I’ve been thinking a lot about the future of snow, too, while reading Heather Hansman’s Powder Days: Ski Bums, Ski Towns, and the Future of Chasing Snow. The organisms she’s looking at are much bigger, multicellular creatures, yet they live for snow in their own, human way. And in the ecosystems we’ve developed around ski towns, there’s a different feedback loop of low wages, unaffordable housing, class and race issues, and mental health challenges, all against the same backdrop of the rising global temperatures.

There’s also joy. That’s why I picked up this book in the first place—I spent several years in one of these mountain towns, trying to find my way both on the snow and off of it. Even back then, the tension between bliss and tragedy there could make your throat ache. The feeling of floating down an open bowl with only granite peaks and Jeffrey pines looking on. The accidents and avalanches every winter. The connectedness of being part of an unseen river of localism that runs on friendships and favor, on two-dollar Tuesdays and leftovers from your boyfriend’s restaurant job. The constant scramble for a paycheck and a place to live, the relentless waves of tourists, the aggressive hum that takes over the lift lines on a powder day, the unsettling nature of a world that depends on how much snow will fall. And the interior tensions, too. the idea that you’re here, in this most beautiful place, doing what you love–yet somehow, you’re letting it all slip through your fingers with all of this thinking about it, while everyone around you seems to know how to live like this.

And that was then. Now, these problems have grown, and grown more entangled. Hansman, a former editor at Powder and Skiing magazines and former ski bum, set off to find out—is this life even possible anymore?

To find out, she went to the mountains—both to ski with those who’ve managed to make skiing their lives and to look at how history, economics, racism, sexism, and the climate are shaping the mountains and the people who live there today.

She doesn’t come away with easy answers. In considering the vanishing snow while skiing in Santa Fe, she writes about solstalgia,”the name for the feeling of the world changing around you, when you were told it would be stable.” Hansman feels it almost constantly now, as the places where she would go to reconnect with the land grow drier each year.

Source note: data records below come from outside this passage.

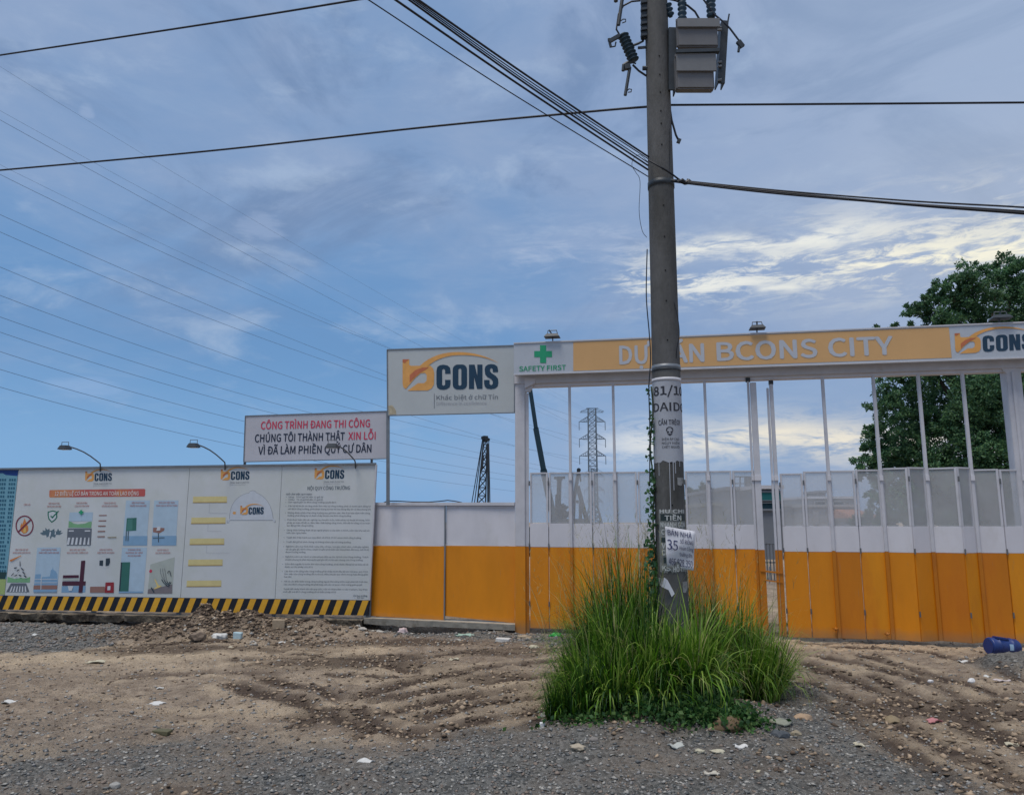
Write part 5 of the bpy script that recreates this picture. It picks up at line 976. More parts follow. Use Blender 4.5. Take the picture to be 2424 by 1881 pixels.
# ------------------------------------------------------------------ vegetation
LEAF = [mat('leaf_dark', (.025, .07, .035), .6, .35, 4, trans=.25), mat('leaf_mid', (.04, .10, .045), .6, .35, 4, trans=.25), mat('leaf_light', (.07, .15, .06), .6, .3, 4, trans=.3)]
BARK = mat('bark', (.10, .085, .07), .9, .3, 10, bump=.01, bs=20)
def leaves(name, P0, size, parent, mats, fold=.25, asp=.5):
    """a crown of folded two-triangle leaves at points P0"""
    n = len(P0); a = rng.random(n)*6.283; el = (rng.random(n)-.45)*2.2; d = np.stack([np.cos(a)*np.cos(el), np.sin(a)*np.cos(el), np.sin(el)], -1)
    r2 = rng.normal(0, 1, (n, 3)); s = np.cross(d, r2); s /= np.linalg.norm(s, axis=1)[:, None]+1e-9; up = np.cross(s, d); L_ = size*(.6+.8*rng.random(n))[:, None]
    V = np.stack([P0, P0 + d*L_*.5 + s*L_*asp*.5 + up*L_*fold*.3, P0 + d*L_, P0 + d*L_*.5 - s*L_*asp*.5 + up*L_*fold*.3], 1).reshape(-1, 3)
    F = (np.array([[0, 1, 2], [0, 2, 3]])[None] + (np.arange(n)*4)[:, None, None]).reshape(-1, 3); me = npmesh(name, V, F)
    for m_ in mats: me.materials.append(m_)
    me.polygons.foreach_set('material_index', np.repeat(rng.integers(0, len(mats), n), 2).astype(np.int32)); return place(me, name, parent)
def clump_pts(c, r, n, flat=.85):
    v = rng.normal(0, 1, (n, 3)); v /= np.linalg.norm(v, axis=1)[:, None]; q = v*(.55+.5*rng.random(n)**.6)[:, None]; q[:, 2] *= flat; return np.array(c)+q*r
def tree(name, label, Y, blobs, trunk_u, n, size, mats=LEAF, dY=1.0, bough=True, group=None):
    bs = [(np.array(P(u, v, Y + random.uniform(-1, 1)*dY*r*Y/FPX)), r*Y/FPX) for u, v, r in blobs]
    base = P(trunk_u, 1235, Y); base.z = 0; t = thing(name, label, 'tree', base, group); tot = sum(r**2 for _, r in bs); pts = []
    for c, r in bs:
        m_ = int(n*r**2/tot)
        sub = max(6, int(m_/70))
        for k in range(sub):
            v = rng.normal(0, 1, 3); v /= np.linalg.norm(v); cc = c + v*r*(.30+.80*rng.random()**.8); pts.append(clump_pts(cc, r*(.10+.15*rng.random()), m_//sub))
    leaves('crown', np.concatenate(pts), size, t, mats)
    top = max(bs, key=lambda b: b[0][2])[0]; hmid = base.z + (top[2])*.45; tr = max(.04, top[2]*.022)
    mb = MB(); fork = Vector((base.x + (top[0]-base.x)*.15, Y, hmid)); mb.tube([base - Vector((0, 0, .1)), base.lerp(fork, .5) + Vector((tr*.6, 0, 0)), fork], [tr*1.25, tr, tr*.75], 10); tk = mb.build('trunk', BARK, t, smooth=True)
    mb = MB()
    for c, r in bs[:14]:
        c = Vector(c); mb.tube([fork - Vector((0, 0, .2)), fork.lerp(c, .5) + Vector((0, 0, r*.2)), c], [tr*.5, tr*.3, tr*.08], 6)
    mb.build('limb', BARK, t, smooth=True); return t
LEAFB = [mat('big_leaf_dark', (.045, .115, .062), .55, .35, .8, trans=.3), mat('big_leaf_mid', (.075, .18, .085), .55, .35, .8, trans=.35), mat('big_leaf_light', (.13, .25, .10), .55, .35, .8, trans=.4)]
blobs = [(2300, 670, 52), (2362, 645, 45), (2405, 660, 55), (2255, 690, 40), (2215, 700, 32), (2180, 740, 40), (2160, 775, 22), (2230, 760, 55), (2300, 750, 70), (2390, 760, 70), (2470, 720, 90), (2470, 820, 90), (2210, 830, 30), (2120, 775, 16), (2075, 772, 8),
         (2120, 900, 40), (2165, 890, 45), (2230, 885, 30), (2100, 960, 45), (2160, 980, 70), (2230, 990, 75), (2310, 950, 85), (2390, 960, 90), (2460, 930, 80), (2070, 1030, 32), (2110, 1060, 55), (2180, 1090, 75), (2270, 1080, 80), (2360, 1080, 85), (2450, 1080, 80), (2060, 1100, 38), (2110, 1140, 55), (2200, 1160, 65), (2300, 1170, 70), (2400, 1170, 70), (2140, 1190, 50), (2240, 1200, 60), (2090, 1190, 40), (2350, 1200, 60), (2430, 1210, 60), (2180, 1130, 50), (2310, 880, 60), (2400, 870, 60), (2050, 1060, 18)]
tree('broadleaf_tree', 'large dense dark green tree rising behind the right side of the gate', 26, blobs, 2330, 210000, .10, LEAFB)
tree('bushy_tree', 'mid sized green tree seen through the gate screens right of the pole', 45, [(1645, 1180, 22), (1665, 1165, 16), (1650, 1215, 28), (1625, 1205, 18), (1690, 1190, 10), (1670, 1222, 20)], 1650, 5200, .26, LEAF)
tree('small_tree', 'tiny round treetop above a grey wall seen through the right gate screens', 60, [(1877, 1190, 8), (1870, 1196, 6), (1886, 1196, 6)], 1877, 1200, .25, LEAF)
tree('small_tree', 'dark round treetop against the machines behind the left gate screens', 42, [(1330, 1205, 9), (1333, 1218, 9), (1326, 1228, 8)], 1330, 1400, .2, [mat('leaf_blackish', (.02, .03, .03), .7, .2)])  # near-black leaf colour over the whole crown
tree('background_shrub', 'low hazy bushes at the foot of the large tree behind the gate', 30, [(2040, 1235, 22), (2100, 1235, 25), (2180, 1235, 28), (2260, 1238, 25), (2350, 1238, 25)], 2160, 5000, .2, LEAF, group=None)
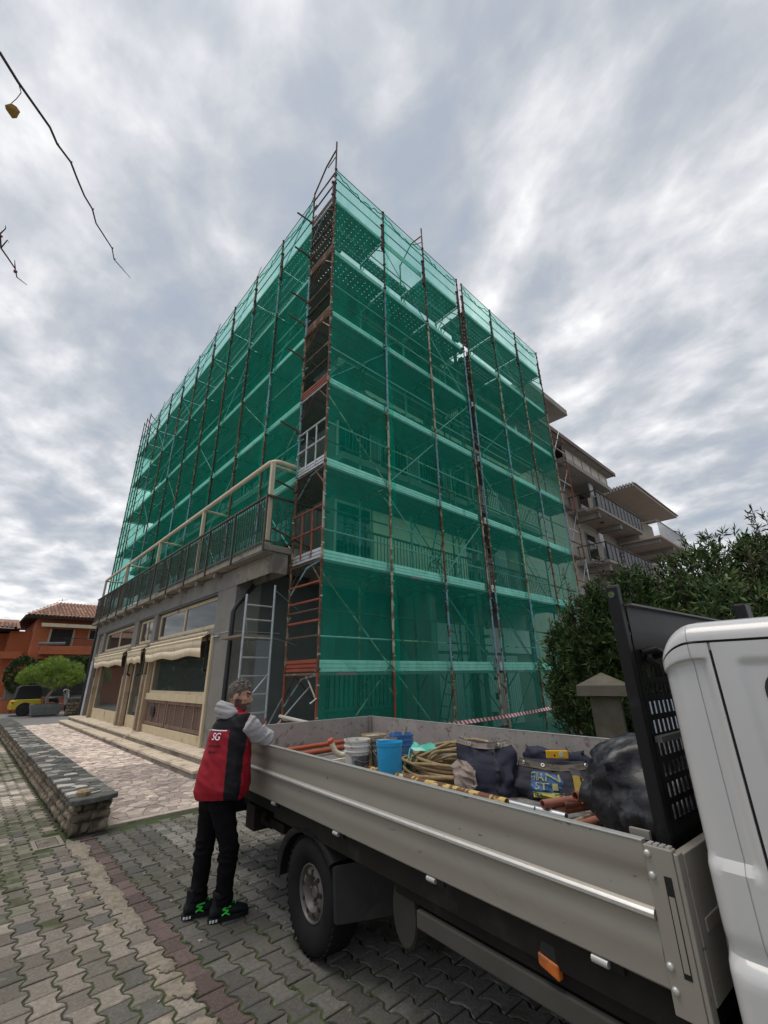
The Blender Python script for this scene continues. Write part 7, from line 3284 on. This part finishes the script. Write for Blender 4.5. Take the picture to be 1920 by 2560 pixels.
# logo and small print across the back
me = text_mesh("SG", .085, "lettering")
BK = -HD
def back_pt(x, z, off=.013):
    """a point on the back of the gilet, x to the man's right"""
    sec = None
    for a_, b_ in zip(secs, secs[1:]):
        if a_[0] <= z <= b_[0]:
            t = (z - a_[0]) / (b_[0] - a_[0])
            sec = [p + (q - p) * t for p, q in zip(a_, b_)]
    zz, u, w_, d, wd = sec
    s = max(-.99, min(.99, x / (wd * .97)))
    return Q(u, w_, z) - HD * (d * .985 * math.sqrt(1 - s * s) + off) + RT_ * x
def back_text(s, size, x0, z0, m, name="lettering", grow=0.0):
    me = text_mesh(s, size, name)
    off = Vector(MB0)
    for v in me.vertices:
        v.co = back_pt(x0 + v.co.x, z0 + v.co.y, .014 + grow) - off
    me.materials.clear()
    me.materials.append(m)
    o = bpy.data.objects.new(name, me)
    COL.objects.link(o)
    o.parent = person
    return o
m_logo = mat("white_logo_print", (.72, .70, .78), .6)
back_text("SG", .074, .085, 1.212, m_logo)
# worn small print below it, too faint to read
mb = MB()
for z_, n_ in ((1.140, 9), (1.098, 6)):
    for k in range(n_):
        x_ = .085 + (k - n_ / 2) * .013
        mb.face([back_pt(x_, z_), back_pt(x_ + .009, z_), back_pt(x_ + .009, z_ + .014), back_pt(x_, z_ + .014)])
mb.build("small_print", m_gblk, person)
mb = MB()
for k in range(10):
    xa, xb = -.02 + .018 * k, -.02 + .018 * (k + 1)
    mb.face([back_pt(xa, 1.254), back_pt(xb, 1.254), back_pt(xb, 1.261), back_pt(xa, 1.261)])
mb.build("piping", m_logo, person)
# boots
HD, RT_ = LHD, LRT
for a, s in ((ANR, 1), (ANL, -1)):
    g0 = Vector((a.x, a.y, 0))
    up = MB()
    rows = []
    for (f, z, wd, ht) in ((-.088, .05, .030, .030), (-.075, .055, .040, .042), (-.03, .062, .046, .048), (.03, .062, .047, .046), (.09, .052, .050, .036), (.14, .044, .046, .028), (.175, .038, .034, .022), (.188, .034, .016, .012)):
        c = g0 + HD * f + Zv * z
        rows.append([c + RT_ * math.cos(q) * wd + Zv * math.sin(q) * ht for q in [2 * math.pi * k / 14 for k in range(14)]])
    up.rings(rows)
    up.tube([g0 - HD * .03 + Zv * .06, g0 - HD * .028 + Zv * .12, g0 - HD * .026 + Zv * .175], [.052, .050, .054], 14)
    bt = blob(up, "boot", [m_boot], person, .007, 2)
    so_ = MB()
    out = [(-.098, .0), (-.090, .03), (-.05, .046), (.0, .044), (.06, .05), (.12, .052), (.17, .038), (.197, .0), (.17, -.038), (.12, -.05), (.06, -.047), (.0, -.040), (-.05, -.042), (-.09, -.03)]
    pl = [((g0 + HD * f + RT_ * r_).x, (g0 + HD * f + RT_ * r_).y) for f, r_ in reversed(out)]
    so_.prism(pl, .002, .030, 0, -.03, .012)
    so_.build("sole", m_boot, bt, bevel=.004)
    ins = MB()
    for f in (-.085, -.066, -.045):
        c = g0 + HD * f + RT_ * (.047 if f > -.08 else .042) + Zv * .017
        ins.obox(c, HD * .0065, RT_ * .003, Zv * .007)
    ins.build("sole_insert", m_sole, bt)
    lc = MB()
    for k in range(6):
        f, z = .085 - k * .021, .090 + k * .016
        lc.tube([g0 + HD * f + RT_ * .026 + Zv * (z - .012), g0 + HD * (f + .006) + Zv * (z + .006), g0 + HD * (f - .004) - RT_ * .026 + Zv * (z - .010)], .0042, 5)
    c = g0 + HD * .0 + Zv * .185
    for (dx, dz) in ((.035, -.03), (.05, -.012), (.02, -.045), (.042, .03), (.03, .045)):
        lc.tube([c + HD * .02, c + HD * (.02 + dx) + RT_ * .02 + Zv * dz], .004, 5)
    lc.build("laces", m_neon, bt)
    lg = MB()
    def sidep(f, z):
        return g0 + HD * f + RT_ * (.050 - abs(f - .02) * .05) + Zv * z
    for p, q in (((-.01, .040), (.035, .062)), ((.035, .062), (-.005, .072)), ((-.005, .072), (.0, .080)), ((.0, .080), (.05, .084)), ((.012, .052), (.045, .036))):
        lg.tube([sidep(*p), sidep(*q)], .0052, 6)
    lg.build("side_logo", m_neon, bt)

# ================================================================== OVERHANGING TREE (twigs at the left edge)
m_bark = mat("purplish_twig_bark", (.045, .032, .034), .75, var=.3, scale=30)
tree = thing("bare_tree", "bare tree whose thin twigs with one yellow leaf hang in from the left", "tree", (-3.2, 2.2, 0))
w = MB()
w.tube([(-3.2, 2.2, -.05), (-3.15, 2.2, 1.5), (-3.0, 2.15, 3.2), (-2.7, 2.1, 4.8), (-2.6, 2.1, 6.5)], [.16, .13, .11, .085, .05], 10)
w.tube([(-2.75, 2.1, 4.5), (-2.2, 2.0, 4.75), (-1.5, 1.85, 4.6), (-.9, 1.75, 4.25), (-.62, 1.73, 4.10)], [.05, .035, .02, .010, .0062], 8)
w.tube([(-2.95, 2.15, 3.4), (-2.2, 2.25, 3.9), (-1.4, 2.3, 3.95), (-.8, 2.25, 3.78), (-.45, 2.22, 3.66)], [.04, .025, .014, .007, .0045], 8)
for (a, b, c) in (((-2.6, 2.1, 6.0), (-3.6, 2.6, 6.8), (-4.2, 3.2, 7.2)), ((-2.9, 2.1, 4.0), (-3.9, 1.5, 5.0), (-4.6, 1.2, 5.6))):
    w.tube([a, b, c], [.05, .03, .012], 7)
w.build("trunk", m_bark, tree, smooth=60)
tw1 = [(-.62, 1.73, 4.10), (-.485, 1.73, 4.052), (-.419, 1.78, 4.029), (-.293, 1.854, 3.99), (-.256, 1.891, 3.965), (-.196, 1.921, 3.946), (-.16, 1.959, 3.917), (-.116, 2.0, 3.883), (-.073, 2.027, 3.86), (-.044, 2.065, 3.826), (.047, 2.115, 3.777), (.069, 2.147, 3.745), (.161, 2.177, 3.708)]
w = MB()
rs = [.0065, .0062, .0058, .0052, .0050, .0046, .0044, .0040, .0038, .0034, .0030, .0026, .0012]
w.tube(tw1, rs, 7)
for k in (4, 5, 8, 10, 11):
    p = Vector(tw1[k])
    w.tube([p, p + Vector((.006, -.002, .006)) * .9], [.0055, .002], 6)
w.build("twig", m_bark, tree, smooth=60)
tw2 = [(-.45, 2.22, 3.66), (-.362, 2.23, 3.624), (-.347, 2.269, 3.582), (-.315, 2.29, 3.562), (-.282, 2.313, 3.54), (-.268, 2.335, 3.514), (-.225, 2.347, 3.505)]
w = MB()
w.tube(tw2, [.0045, .0042, .0038, .0034, .0030, .0026, .0012], 7)
w.tube([tw2[1], (-.349, 2.209, 3.649), (-.352, 2.203, 3.662)], [.003, .0022, .0012], 5)
w.tube([tw2[2], (-.333, 2.239, 3.619), (-.326, 2.242, 3.61)], [.003, .0022, .0012], 5)
w.tube([tw2[4], (-.288, 2.295, 3.556), (-.292, 2.29, 3.57)], [.003, .002, .001], 5)
w.build("twig", m_bark, tree, smooth=60)
w = MB()
w.add(ell(Vector(tw2[4]) + Vector((.004, .004, -.012)), (Vector((.008, 0, 0)), Vector((0, .008, 0)), Vector((0, 0, .009))), 10))
w.add(ell(Vector(tw2[1]) + Vector((.006, .004, -.006)), (Vector((.006, 0, 0)), Vector((0, .006, 0)), Vector((0, 0, .006))), 10))
w.build("bud", mat("red_bud", (.16, .03, .03), .5), tree, smooth=80)
w = MB()
w.tube([(-.417, 1.782, 4.028), (-.403, 1.803, 4.012), (-.412, 1.825, 3.990), (-.424, 1.846, 3.974)], [.0022, .0018, .0015, .0015], 5)
w.build("leaf_stalk", mat("purple_stalk", (.14, .06, .09), .6), tree)
w = MB()
lf = [(-.424, 1.846, 3.974), (-.442, 1.862, 3.961), (-.437, 1.872, 3.953), (-.412, 1.888, 3.944), (-.399, 1.880, 3.952), (-.393, 1.858, 3.972), (-.407, 1.848, 3.976)]
c = Vector((-.415, 1.860, 3.962)) + Vector((-.004, -.008, -.006))
for k in range(len(lf)):
    w.face([c, lf[k], lf[(k + 1) % len(lf)]])
w.build("leaf", mat("yellow_autumn_leaf", (.34, .20, .035), .6, var=.35, scale=60, col2=(.10, .06, .07), c2lo=.6, c2hi=.7, c2scale=60), tree)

In many ways, the life of a ski town is a rarefied one, and it’s clear from Hansman’s reporting that this life is becoming more and more segregated between the haves and the have-nots, while also maintaining barriers against non-whites and other, subtler barriers against women and anyone who doesn’t quite fit a certain image of the outdoors, including those whose mental health has been affected by mountain tragedies. But it’s also a miniature burden of the problems we face in the flatlands and at every elevation in this country. Throughout the book, she holds up these places to the kaleidoscope, looking at each of these problematic fragments.

Still, woven within all these challenges is the clear wonder of the mountains. While the book offers no clear solutions, this connection seems to be what gives Hansman hope: that somehow, channeling the best parts of a skiing life—the freedom, the outdoors, and the bonds skiing can create with others and with the land—can somehow shift us toward new ways of thinking. This might mean that the life of a ski bum might not look exactly like what it used to. But the snow–the pale pink of watermelons, the rusty shade of old blood–doesn’t look like it used to, either.